Y entonces aparece la percusión… suave, contenida, casi tímida. No entra para dominar, entra para latir. Parece el pulso de un corazón joven que todavía no sabe si avanzar o esconderse, ese ritmo que nace cuando alguien aprende a amar con miedo, pero aun así avanza. Cada golpe es una respiración profunda, un paso delicado hacia una verdad que intimida pero llama. Es una percusión que no pretende levantar la canción: la acompaña como quien toma de la mano a alguien que duda, pero igual da el paso. Marca el ritmo de un descubrimiento emocional, ese temblor hermoso que solo existe cuando la juventud siente por primera vez que amar también es arriesgar.


La producción moderna le da un nuevo cuerpo, más nítido, más firme, como si la canción dijera: “aquí sigo, más viva que nunca”. Y lo hace sin estridencias; se sostiene en una fuerza tranquila que no necesita imponerse, porque su verdad basta. Y esa verdad cobra aún más resonancia porque es él —Nacho Cano— quien vuelve a tocarla, acomodarla, afinarla, acompañarla. Su maestría aparece en cada detalle: en la forma en que sostiene el pulso emocional, en cómo deja respirar la voz, en cómo levanta el mensaje sin robarle protagonismo. Como si estuviera entregando su propia historia a nuevas manos para que siguiera latiendo.

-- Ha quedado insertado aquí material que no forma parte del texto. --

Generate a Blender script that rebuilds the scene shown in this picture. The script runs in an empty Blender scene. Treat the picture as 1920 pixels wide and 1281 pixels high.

Y los coros… esos coros suenan como un abrazo múltiple. No irrumpen; sostienen. Siento en ellos algo angelical, como voces que se unen para que la verdad no tiemble sola. Es un acompañamiento que no solo decora: envuelve, sostiene, levanta. Como si varias almas dijeran al mismo tiempo: “estamos contigo”. Y entonces lo comprendo: no estoy escuchando solo una canción.


Estoy presenciando un encuentro improbable pero necesario: un compositor que vuelve a abrir la puerta después de años, una artista joven que canta con una sensibilidad inesperada, y una canción que recupera el lugar que siempre mereció. Es un renacimiento espiritual, musical y humano. Un recordatorio suave pero firme de que el amor merece ser cantado sin miedo. Que amar nunca debería ser un acto clandestino.

Y uno termina así: con el corazón un poquito más despierto, con el alma un poco más abierta y con una certeza luminosa que invita, sin empujar, a reproducir la canción otra vez. Porque esta versión no solo se escucha: se siente. Se queda. Y transforma.